++++ Data provided ++++

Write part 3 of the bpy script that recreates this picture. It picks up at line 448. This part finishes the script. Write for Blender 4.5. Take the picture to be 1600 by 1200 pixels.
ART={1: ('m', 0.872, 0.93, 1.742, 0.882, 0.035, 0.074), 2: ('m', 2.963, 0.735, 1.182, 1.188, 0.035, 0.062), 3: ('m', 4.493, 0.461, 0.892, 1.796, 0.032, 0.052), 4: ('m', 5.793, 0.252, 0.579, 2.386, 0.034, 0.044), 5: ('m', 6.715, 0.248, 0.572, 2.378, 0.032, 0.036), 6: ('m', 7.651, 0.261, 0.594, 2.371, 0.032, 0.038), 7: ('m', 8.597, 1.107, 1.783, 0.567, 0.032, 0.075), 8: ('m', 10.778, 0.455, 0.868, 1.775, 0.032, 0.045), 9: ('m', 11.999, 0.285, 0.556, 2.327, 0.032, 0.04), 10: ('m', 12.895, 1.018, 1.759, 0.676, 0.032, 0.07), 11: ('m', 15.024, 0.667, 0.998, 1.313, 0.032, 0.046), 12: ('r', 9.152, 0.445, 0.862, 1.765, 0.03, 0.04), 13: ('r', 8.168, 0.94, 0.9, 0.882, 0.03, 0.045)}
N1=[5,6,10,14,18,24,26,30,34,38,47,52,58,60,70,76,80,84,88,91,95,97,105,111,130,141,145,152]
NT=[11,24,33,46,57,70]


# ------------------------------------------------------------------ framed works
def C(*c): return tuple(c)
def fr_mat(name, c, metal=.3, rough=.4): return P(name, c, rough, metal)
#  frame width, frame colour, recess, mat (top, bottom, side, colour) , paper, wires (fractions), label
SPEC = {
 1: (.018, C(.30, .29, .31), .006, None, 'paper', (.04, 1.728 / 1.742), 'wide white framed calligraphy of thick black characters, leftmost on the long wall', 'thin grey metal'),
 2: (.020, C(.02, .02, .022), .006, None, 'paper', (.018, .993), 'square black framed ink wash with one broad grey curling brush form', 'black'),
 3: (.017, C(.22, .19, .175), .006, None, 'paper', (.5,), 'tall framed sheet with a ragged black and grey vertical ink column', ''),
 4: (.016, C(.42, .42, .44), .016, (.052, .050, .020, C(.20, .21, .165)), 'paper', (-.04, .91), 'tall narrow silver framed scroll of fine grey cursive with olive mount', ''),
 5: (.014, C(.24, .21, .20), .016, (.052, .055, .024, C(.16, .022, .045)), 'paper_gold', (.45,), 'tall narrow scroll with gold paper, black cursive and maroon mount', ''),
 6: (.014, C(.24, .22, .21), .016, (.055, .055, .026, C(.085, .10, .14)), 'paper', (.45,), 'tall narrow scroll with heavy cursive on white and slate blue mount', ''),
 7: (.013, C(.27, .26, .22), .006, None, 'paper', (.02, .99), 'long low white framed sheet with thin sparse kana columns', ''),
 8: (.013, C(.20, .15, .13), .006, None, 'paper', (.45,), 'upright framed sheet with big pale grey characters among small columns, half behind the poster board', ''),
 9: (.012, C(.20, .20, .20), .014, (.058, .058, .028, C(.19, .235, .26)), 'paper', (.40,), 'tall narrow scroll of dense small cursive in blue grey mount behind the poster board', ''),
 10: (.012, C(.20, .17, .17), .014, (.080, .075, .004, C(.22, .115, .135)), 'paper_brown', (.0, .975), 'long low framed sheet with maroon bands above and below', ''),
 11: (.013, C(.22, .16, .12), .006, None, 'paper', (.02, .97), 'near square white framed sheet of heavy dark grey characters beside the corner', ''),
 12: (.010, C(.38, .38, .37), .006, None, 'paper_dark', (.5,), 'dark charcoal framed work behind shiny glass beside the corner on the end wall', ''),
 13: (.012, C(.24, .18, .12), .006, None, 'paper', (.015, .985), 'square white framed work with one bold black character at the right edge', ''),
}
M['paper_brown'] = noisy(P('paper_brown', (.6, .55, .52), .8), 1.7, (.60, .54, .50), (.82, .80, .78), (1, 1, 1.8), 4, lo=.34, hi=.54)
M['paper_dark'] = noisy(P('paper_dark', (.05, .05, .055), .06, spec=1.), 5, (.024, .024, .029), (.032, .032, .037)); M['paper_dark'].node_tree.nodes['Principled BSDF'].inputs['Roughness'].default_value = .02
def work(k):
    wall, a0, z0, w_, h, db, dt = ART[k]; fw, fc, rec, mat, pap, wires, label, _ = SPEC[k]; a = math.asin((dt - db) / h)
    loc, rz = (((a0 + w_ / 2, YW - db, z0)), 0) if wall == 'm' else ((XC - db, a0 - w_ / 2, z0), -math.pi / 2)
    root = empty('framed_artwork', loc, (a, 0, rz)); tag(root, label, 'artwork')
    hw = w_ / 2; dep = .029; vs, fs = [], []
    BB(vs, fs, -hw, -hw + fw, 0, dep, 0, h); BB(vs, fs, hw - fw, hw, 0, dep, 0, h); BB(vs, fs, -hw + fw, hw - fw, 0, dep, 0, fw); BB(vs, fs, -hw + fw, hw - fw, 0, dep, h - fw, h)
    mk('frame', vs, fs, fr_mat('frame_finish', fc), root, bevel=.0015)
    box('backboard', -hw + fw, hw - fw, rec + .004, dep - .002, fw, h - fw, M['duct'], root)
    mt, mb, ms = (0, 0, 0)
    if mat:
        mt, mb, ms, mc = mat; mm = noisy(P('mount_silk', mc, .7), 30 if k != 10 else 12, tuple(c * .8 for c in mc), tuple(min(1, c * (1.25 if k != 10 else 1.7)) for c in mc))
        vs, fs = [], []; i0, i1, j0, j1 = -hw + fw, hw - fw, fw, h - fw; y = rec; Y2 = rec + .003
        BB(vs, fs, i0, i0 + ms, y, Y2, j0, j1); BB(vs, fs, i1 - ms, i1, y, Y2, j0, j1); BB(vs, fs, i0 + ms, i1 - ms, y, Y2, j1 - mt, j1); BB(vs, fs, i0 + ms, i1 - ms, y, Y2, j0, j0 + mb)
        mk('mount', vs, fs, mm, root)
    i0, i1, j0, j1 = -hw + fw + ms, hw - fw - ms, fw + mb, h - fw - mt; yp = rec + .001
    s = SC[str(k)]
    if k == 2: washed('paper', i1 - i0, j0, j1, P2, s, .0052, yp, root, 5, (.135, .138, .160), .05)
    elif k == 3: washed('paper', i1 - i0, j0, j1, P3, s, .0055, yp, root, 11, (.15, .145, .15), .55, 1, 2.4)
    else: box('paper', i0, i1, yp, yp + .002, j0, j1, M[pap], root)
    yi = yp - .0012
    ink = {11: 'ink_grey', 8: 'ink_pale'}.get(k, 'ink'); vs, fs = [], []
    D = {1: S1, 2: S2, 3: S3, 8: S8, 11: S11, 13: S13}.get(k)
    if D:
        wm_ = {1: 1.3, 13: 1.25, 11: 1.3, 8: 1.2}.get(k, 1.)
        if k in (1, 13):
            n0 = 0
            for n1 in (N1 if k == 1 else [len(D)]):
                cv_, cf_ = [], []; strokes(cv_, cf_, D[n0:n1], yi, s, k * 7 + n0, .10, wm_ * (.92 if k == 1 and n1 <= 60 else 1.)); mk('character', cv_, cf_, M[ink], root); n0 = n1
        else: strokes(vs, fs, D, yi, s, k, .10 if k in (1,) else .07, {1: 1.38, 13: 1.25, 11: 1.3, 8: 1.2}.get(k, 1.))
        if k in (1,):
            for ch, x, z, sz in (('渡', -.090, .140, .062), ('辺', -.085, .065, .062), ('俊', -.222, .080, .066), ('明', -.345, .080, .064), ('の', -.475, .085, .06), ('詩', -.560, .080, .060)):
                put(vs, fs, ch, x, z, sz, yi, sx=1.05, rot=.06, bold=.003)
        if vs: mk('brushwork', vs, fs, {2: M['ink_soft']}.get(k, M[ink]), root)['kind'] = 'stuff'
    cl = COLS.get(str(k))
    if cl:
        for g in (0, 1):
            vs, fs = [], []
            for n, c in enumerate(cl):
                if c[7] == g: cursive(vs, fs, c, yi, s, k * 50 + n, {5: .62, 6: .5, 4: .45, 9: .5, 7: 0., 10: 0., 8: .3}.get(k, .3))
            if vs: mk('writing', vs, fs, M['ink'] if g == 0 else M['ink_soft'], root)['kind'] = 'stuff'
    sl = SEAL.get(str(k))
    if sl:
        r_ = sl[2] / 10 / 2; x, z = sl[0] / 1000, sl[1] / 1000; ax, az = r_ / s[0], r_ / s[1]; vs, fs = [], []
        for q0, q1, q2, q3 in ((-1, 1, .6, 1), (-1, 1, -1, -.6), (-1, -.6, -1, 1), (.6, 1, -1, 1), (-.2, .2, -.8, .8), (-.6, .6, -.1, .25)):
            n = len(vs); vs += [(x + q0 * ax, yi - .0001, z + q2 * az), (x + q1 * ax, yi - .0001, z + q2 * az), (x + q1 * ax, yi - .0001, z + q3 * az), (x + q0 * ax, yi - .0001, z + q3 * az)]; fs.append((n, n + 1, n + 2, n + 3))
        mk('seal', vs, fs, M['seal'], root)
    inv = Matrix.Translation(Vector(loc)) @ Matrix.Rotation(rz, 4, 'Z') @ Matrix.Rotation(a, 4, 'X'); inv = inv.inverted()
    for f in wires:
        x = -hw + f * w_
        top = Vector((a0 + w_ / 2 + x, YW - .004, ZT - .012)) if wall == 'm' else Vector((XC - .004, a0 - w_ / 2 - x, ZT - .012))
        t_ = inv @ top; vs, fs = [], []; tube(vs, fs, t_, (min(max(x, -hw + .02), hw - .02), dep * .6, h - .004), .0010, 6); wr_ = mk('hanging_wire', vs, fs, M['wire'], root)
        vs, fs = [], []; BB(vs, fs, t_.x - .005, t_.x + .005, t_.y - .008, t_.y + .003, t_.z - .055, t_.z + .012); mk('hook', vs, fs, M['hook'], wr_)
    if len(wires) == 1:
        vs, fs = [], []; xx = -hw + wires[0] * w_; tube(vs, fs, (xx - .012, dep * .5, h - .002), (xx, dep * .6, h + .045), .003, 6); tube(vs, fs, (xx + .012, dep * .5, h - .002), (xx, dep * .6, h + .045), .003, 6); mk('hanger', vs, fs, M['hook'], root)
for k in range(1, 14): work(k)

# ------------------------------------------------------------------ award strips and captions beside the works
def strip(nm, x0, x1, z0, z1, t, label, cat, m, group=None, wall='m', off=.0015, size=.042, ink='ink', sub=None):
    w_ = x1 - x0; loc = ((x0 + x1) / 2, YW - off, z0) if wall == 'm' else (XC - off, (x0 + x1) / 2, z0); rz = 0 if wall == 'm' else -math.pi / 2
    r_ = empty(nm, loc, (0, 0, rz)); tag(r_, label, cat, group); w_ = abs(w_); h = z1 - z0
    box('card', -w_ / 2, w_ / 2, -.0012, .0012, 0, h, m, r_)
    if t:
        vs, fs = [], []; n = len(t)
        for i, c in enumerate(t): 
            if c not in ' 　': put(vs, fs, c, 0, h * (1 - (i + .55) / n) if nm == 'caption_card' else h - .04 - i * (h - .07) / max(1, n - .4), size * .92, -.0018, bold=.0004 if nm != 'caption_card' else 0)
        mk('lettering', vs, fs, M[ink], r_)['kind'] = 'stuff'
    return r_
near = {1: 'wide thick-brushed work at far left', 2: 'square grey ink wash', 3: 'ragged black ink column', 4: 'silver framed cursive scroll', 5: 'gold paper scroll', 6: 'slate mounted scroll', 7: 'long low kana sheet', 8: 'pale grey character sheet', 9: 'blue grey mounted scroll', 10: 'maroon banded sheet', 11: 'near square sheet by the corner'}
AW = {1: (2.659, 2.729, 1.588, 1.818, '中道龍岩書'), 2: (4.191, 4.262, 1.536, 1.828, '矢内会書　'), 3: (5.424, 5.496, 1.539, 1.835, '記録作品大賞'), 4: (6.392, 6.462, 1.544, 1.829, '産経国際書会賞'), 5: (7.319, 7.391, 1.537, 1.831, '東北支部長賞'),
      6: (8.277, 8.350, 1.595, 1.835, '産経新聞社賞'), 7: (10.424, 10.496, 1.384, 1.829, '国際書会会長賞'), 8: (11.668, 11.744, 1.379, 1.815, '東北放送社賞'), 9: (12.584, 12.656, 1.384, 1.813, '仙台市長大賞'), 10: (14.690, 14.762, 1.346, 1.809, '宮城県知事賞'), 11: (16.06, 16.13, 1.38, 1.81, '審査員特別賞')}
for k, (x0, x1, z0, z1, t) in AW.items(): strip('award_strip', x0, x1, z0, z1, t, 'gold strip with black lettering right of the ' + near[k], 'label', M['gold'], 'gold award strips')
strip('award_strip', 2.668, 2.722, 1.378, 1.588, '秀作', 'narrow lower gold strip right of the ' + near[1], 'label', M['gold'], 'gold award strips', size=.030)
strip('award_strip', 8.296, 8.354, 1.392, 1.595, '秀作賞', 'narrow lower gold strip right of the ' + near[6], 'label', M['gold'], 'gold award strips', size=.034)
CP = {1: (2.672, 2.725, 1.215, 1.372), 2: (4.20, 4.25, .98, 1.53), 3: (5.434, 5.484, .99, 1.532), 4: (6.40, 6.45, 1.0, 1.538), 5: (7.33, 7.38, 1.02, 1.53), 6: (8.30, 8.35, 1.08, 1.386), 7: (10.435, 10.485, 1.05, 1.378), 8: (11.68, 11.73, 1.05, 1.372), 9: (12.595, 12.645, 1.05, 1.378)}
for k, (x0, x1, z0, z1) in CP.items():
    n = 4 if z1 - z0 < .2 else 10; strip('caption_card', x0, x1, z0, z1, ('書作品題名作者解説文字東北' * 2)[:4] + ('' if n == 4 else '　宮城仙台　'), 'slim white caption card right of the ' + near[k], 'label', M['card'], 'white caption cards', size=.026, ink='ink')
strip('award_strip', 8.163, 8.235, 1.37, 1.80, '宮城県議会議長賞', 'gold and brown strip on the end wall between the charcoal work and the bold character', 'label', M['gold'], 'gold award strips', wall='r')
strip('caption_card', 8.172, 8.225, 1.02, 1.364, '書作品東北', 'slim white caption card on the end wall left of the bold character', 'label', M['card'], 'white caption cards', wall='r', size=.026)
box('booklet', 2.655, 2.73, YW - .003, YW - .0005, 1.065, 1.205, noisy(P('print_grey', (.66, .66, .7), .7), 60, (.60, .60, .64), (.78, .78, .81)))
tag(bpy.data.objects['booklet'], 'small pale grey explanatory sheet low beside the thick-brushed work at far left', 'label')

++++

Return exactly the lines from the beginning of the data above through the one containing "NT=[11,24,33,46,57,70]", please. Include both end lines and add nothing else.

- _The reply_
Write part 3 of the bpy script that recreates this picture. It picks up at line 448. This part finishes the script. Write for Blender 4.5. Take the picture to be 1600 by 1200 pixels.
ART={1: ('m', 0.872, 0.93, 1.742, 0.882, 0.035, 0.074), 2: ('m', 2.963, 0.735, 1.182, 1.188, 0.035, 0.062), 3: ('m', 4.493, 0.461, 0.892, 1.796, 0.032, 0.052), 4: ('m', 5.793, 0.252, 0.579, 2.386, 0.034, 0.044), 5: ('m', 6.715, 0.248, 0.572, 2.378, 0.032, 0.036), 6: ('m', 7.651, 0.261, 0.594, 2.371, 0.032, 0.038), 7: ('m', 8.597, 1.107, 1.783, 0.567, 0.032, 0.075), 8: ('m', 10.778, 0.455, 0.868, 1.775, 0.032, 0.045), 9: ('m', 11.999, 0.285, 0.556, 2.327, 0.032, 0.04), 10: ('m', 12.895, 1.018, 1.759, 0.676, 0.032, 0.07), 11: ('m', 15.024, 0.667, 0.998, 1.313, 0.032, 0.046), 12: ('r', 9.152, 0.445, 0.862, 1.765, 0.03, 0.04), 13: ('r', 8.168, 0.94, 0.9, 0.882, 0.03, 0.045)}
N1=[5,6,10,14,18,24,26,30,34,38,47,52,58,60,70,76,80,84,88,91,95,97,105,111,130,141,145,152]
NT=[11,24,33,46,57,70]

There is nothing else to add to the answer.